Kodak was once the pioneer of home photography, in 1888 it created the Kodak No.1, giving normal everyday people the chance to practice photography, which in those times would rarely ever be done by anyone who wasn’t a professional photographer. With the Kodak No.1, the user would send the entire camera back to the company, who would develop the circular 2.5 inch-wide images and then send them back their camera, fully loaded with paper for 100 more photographs, along with their images. Because of this way of working the companies slogan was “You press the button, we do the rest.” The round image were a design decision as it ensured that the photographer did not have to hold the camera too straight and to compensate for the poor image quality at the corners of the image.
George Eastman is known as the man who helped bring photography to the mainstream and the inventor of snapshot. He planned a trip to Santo Domingo and decided to document his trip, however the equipment he needed to take was too heavy and costly, so he never took the trip and instead spent the time researching how to make photography less cumbersome and so that everyday people could also enjoy it without hassle. After he saw a formula for a dry plate emulsion in a publication and getting tutelage from two local amateur photographers, he formulated a gelatine-based paper film and a device for coating dry plates.

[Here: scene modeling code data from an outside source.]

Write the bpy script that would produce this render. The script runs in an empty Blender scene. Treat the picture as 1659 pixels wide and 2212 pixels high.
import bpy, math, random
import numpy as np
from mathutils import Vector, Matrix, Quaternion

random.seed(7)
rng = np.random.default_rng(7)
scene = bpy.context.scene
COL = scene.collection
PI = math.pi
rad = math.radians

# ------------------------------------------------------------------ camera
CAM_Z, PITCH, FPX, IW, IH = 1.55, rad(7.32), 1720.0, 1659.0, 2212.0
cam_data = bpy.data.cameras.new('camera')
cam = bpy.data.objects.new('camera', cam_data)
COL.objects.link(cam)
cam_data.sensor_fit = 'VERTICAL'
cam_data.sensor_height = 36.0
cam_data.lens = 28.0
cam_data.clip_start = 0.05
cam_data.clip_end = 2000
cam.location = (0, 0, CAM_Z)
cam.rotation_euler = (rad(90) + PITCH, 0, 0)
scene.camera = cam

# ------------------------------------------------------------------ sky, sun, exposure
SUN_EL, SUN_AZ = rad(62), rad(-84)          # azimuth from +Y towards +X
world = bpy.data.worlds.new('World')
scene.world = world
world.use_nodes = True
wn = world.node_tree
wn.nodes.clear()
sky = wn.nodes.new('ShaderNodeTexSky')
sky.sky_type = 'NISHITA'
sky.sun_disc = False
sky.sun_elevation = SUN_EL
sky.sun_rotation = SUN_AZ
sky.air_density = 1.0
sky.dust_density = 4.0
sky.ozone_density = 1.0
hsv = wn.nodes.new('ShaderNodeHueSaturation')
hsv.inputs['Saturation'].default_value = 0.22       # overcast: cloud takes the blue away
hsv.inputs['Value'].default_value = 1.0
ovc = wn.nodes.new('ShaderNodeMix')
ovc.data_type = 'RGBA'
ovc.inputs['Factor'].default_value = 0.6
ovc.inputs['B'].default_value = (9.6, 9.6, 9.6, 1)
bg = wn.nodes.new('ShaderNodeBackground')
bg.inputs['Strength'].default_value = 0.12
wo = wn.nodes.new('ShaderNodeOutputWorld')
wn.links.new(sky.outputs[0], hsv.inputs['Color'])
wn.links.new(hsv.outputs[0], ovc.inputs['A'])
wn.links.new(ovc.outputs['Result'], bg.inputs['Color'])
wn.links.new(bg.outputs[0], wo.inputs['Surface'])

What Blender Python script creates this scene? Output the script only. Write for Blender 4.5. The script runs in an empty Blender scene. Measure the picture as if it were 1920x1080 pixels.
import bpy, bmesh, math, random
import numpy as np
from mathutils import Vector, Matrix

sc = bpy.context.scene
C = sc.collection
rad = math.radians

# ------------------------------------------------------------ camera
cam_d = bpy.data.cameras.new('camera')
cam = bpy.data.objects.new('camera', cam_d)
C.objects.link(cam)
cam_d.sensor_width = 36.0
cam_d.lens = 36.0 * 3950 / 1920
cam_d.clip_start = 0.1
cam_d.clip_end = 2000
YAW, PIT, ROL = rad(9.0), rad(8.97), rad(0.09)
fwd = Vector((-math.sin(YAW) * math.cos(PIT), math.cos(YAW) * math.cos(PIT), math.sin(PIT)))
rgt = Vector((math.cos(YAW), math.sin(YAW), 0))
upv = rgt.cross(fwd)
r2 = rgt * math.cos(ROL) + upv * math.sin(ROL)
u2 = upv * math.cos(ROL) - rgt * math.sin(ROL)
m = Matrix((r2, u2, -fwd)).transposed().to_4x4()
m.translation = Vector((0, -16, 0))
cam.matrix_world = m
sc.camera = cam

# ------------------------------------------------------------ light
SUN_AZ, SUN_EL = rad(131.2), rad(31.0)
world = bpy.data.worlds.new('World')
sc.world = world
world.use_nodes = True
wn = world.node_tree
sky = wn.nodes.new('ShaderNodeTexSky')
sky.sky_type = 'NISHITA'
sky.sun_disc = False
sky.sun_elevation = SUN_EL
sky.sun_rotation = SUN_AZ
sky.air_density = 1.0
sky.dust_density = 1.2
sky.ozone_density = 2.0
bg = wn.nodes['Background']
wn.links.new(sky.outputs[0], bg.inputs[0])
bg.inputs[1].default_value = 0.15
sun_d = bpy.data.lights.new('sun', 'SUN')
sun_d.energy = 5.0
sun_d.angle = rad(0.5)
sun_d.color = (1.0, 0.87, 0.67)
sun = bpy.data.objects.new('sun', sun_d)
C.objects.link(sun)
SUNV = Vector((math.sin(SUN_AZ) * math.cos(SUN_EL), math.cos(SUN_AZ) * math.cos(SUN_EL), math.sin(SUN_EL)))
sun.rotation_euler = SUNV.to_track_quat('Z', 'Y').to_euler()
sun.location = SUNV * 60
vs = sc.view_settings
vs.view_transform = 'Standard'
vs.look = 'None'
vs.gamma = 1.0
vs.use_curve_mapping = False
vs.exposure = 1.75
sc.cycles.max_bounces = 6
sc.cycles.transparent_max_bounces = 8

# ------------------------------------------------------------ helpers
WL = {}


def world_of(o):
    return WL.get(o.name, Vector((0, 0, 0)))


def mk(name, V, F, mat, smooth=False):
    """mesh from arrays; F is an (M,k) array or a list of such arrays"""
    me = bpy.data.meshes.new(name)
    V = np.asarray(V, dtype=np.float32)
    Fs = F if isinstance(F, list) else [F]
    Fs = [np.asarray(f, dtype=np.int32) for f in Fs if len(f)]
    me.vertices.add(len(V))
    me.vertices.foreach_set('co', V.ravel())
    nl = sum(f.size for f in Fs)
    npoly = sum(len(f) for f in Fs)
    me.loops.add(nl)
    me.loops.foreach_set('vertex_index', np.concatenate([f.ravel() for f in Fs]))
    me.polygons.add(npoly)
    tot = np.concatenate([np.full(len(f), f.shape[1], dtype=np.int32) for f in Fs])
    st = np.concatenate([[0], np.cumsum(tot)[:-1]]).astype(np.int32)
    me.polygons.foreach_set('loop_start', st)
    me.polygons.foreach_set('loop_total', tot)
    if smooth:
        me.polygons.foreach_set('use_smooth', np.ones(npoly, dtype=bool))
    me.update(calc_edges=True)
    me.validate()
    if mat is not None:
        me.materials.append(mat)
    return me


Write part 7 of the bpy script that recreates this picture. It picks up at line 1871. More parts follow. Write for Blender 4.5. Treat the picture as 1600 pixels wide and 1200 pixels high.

He then quit his bank job after launching his photography company. He designed the cameras in collaboration with a cabinetmaker, Frank A. Brownell, who set up the production line. By 1885 he was heading to the patent office with a roll-holder device that he and camera inventor William Hall Walker had developed. This is what allowed cameras to be smaller and cheaper.
By 1889, George Eastman had hired chemist Henry Reichenbach to develop a type of flexible film that could be more easily inserted into cameras. Thomas Edison adapted the film for use in the motion-picture camera he was developing, which increased the success of Eastman’s company.